Antikacılık, geçmişle günümüzü birleştiren, tarihin izlerini taşıyan eşyalara hayat veren bir sanat dalı. Bu alanda 44 yılı geride bırakan Ahmet Bey, bu sanatı icra ederken en çok gramofonlara olan sevgisiyle dikkat çekiyor. Antikacılık dükkanının raflarında sergilenen asırlık gramofonlar, hem görsel bir şölen sunuyor hem de zaman içinde kaybolmaya yüz tutmuş müzik kültürünü yaşatıyor. Artık geçmişe dair pek çok şeyin unutulduğu günümüzde, Ahmet Bey'in sunduğu bu eşsiz ritüel, birçok kişi için nostaljik bir yolculuğa dönüşüyor.
Ahmet Bey, işine duyduğu derin sevgi ve saygıyla, her gramofonu adeta kendi çocuğu gibi seviyor. "Her bir gramofonun bir hikayesi var," diyor. "Onlar sadece müzik aletleri değil, aynı zamanda geçmişin ses aynaları." Gözleri parlayarak anlatmaya devam ediyor: "İlk gramofonum 1979'da, dedemin bırakmış olduğu bir mirastı. O gün bugündür, bu tutkumu devam ettiriyorum." Ahmet Bey, her gramofonun özelliğini ve tarihini çok iyi biliyor. Çoğu zaman dükkanına gelen müşterilerine, bu eşyaların arkasındaki hikayeleri anlatıyor, onları sadece bir müzik aleti olarak görmekten çok daha fazlasını ifade ettiklerini vurguluyor.
Her gramofon, farklı bir döneme, farklı bir kültüre ve farklı bir hikayeye sahip. Ahmet Bey, bu muhteşem eserleri özenle toplamakla kalmıyor, aynı zamanda bakımını da titizlikle üstleniyor. "Gramofonlar bir sanat eseri gibi, onları iyi korumak lazım," diyor ve bir gramofonun başına geçerek, gözlemlerini paylaşıyor. “Toz, yağ ve pas gibi unsurlar, gramofonun ses kalitesini etkiler. İşte bu yüzden, onları temiz tutmak ve gerektiğinde parçalarını değiştirmek çok önemli.”

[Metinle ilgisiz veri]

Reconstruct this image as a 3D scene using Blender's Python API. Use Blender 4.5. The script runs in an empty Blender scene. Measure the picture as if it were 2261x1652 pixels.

Ahmet Bey'in antikacılık işinde en çok sevdiği şeylerden biri de, insanları gramofonlarla tekrar buluşturmak. "Gelenler sadece alıp gitmek istemiyorlar; çoğu zaman takılıp kalıyorlar, gramofonların sesini dinliyorlar," diyor. Ahmet Bey, antikacılık yaptığı bu uzun yıllar içerisinde birçok insanla dostluklar kurmuş, herkesin hayatına dokunmuş. Ziyaretçilerinin bazen nostaljik bir parça ile anılarını tazelediklerini, bazen de yeni müzikal yolculuklara çıktıklarını belirtiyor. Dükkanında geçmişe ait her parça, yeni anılar biriktirmek için bir fırsat sunuyor.
Ahmet Bey'in dükkanında yalnızca gramofonlar değil, birçok antika eşya da yer alıyor. Her köşede geçmişten gelen bir hikaye var. Ancak, gramofonlar onun için bir adım önde. Zamanla yarışan bu eserler, sadece geçmişin sesi değil, aynı zamanda geleceğe bırakılan bir miras. Dükkanındaki koleksiyon hakkında bilgi verirken yine gözleri parlıyor: "Bu gramofonların her biri benzersiz. Birçoğu nadir ve bazıları hala çalışıyor. Yine de, sadece çalışması yetmiyor; onların ruhunu görmek gerek."
Böyle bir tutkuyla antikacı olan Ahmet Bey, belki de zamanın en değerli hazinesinin, insanların geçmişle olan bağını korumak olduğunu biliyor. "Zaman geçtikçe unuttuğumuz hikayeler var," diyor. "Ama ben burada, bu hikayeleri yaşatmak için varım. İnsanlar gramofonları dinlerken geçmişe kısa bir yolculuğa çıkıyorlar." Her gramofon, zamanın unutulmaz anılarını hayata geçirirken; Ahmet Bey ve onun gibi antikacılar, geçmişle geleceği bir araya getirerek çok önemli bir iş yapıyorlar.
Gramofonlara olan tutkusu ve antikacılığın derin hikayelerle dolu yapısıyla Ahmet Bey, sadece bir iş insanı değil, aynı zamanda geçmişin koruyucusu olarak karşımızda duruyor. Onun hikayesi, kaç nesil boyunca daha devam edecek, kim bilir? Ama bilinen bir gerçek var; Ahmet Bey'in gramofonları ve getirdiği nostaljik hava, asla kaybolmayacak.